A simulator will go to extremes and take your circuit to be perfect. You can't find a voltage source that will give infinite current and you can't find an inductor that will have zero resistance.

What is happening here is that the impedance of the components changes when power is applied. But if you have a power source that can deliver infinite current, you won't see any change in voltage due to the change in impedance.

BUT if you put a resistor in series with the changing impedance, then you will see a change in voltage.

As an example, put a car battery across 100 ohms and 1 ohm. It will still deliver 12 volts.
But put the 100 ohm and 1 ohm (one at a time) in series with 50 ohms and you will see a big difference in the voltage across the 100 ohms and the 1 ohm.

I'm not really concerned about if my circuit can produces a ringing sound or if it can make a black hole.
Your question asks about the transient effects you get when you apply power. You would get ringing effects.

Looks like the simulation is working OK now.

 

[╔(σ_σ)╝]

I think this is the same kind of problem that philosophy students are asked to deal with when the question is posed: "What is the result when an irresistible force meets an im-movable object".
Impossible situations lie beyond the province of logic.

Lmao

Then you must give your source voltage an internal resistance (resistance of typical battery) and your inductor a DC resistance. Also, in the real world you would need an oscilloscope to see the results, not a voltmeter.

I don't want to do that. I like the circuit the way it is. I just thought that the whole things was counter intuitive and a weird turn of events.

I do not know what you mean by impossible but if I can connect and build such a circuit then, that is a ridicules statement!

You CAN'T build such a circuit, though.

A simulator will go to extremes and take your circuit to be perfect. You can't find a voltage source that will give infinite current and you can't find an inductor that will have zero resistance.

What is happening here is that the impedance of the components changes when power is applied. But if you have a power source that can deliver infinite current, you won't see any change in voltage due to the change in impedance.

BUT if you put a resistor in series with the changing impedance, then you will see a change in voltage.

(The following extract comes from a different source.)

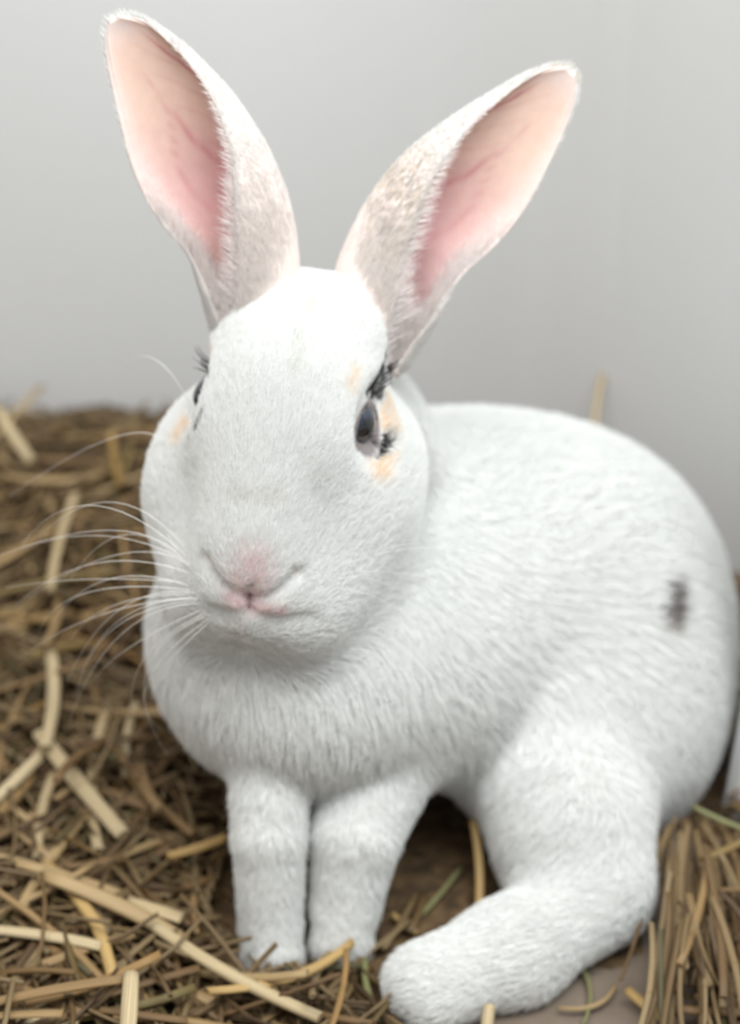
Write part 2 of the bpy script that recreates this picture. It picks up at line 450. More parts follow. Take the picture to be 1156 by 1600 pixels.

As an example, put a car battery across 100 ohms and 1 ohm. It will still deliver 12 volts.
But put the 100 ohm and 1 ohm (one at a time) in series with 50 ohms and you will see a big difference in the voltage across the 100 ohms and the 1 ohm.

I'm not really concerned about if my circuit can produces a ringing sound or if it can make a black hole.
Your question asks about the transient effects you get when you apply power. You would get ringing effects.

Looks like the simulation is working OK now.

I understand what you are saying but my question is not based on the real world. It is based on the idealized world. In the real world you can never get 10 volts from any voltage source, you may get 9.99995 or 10.001 but probably never 10.0 , this is know.

Anyway I guess there is no answer to my ORIGINAL question.

I just wanted to know what would happen in my original circuit assuming idea conditions( no internal resistance etc).

Pspice gave me an answer and I guess I am somewhat satisfied with it.

Thanks for your input and help, though.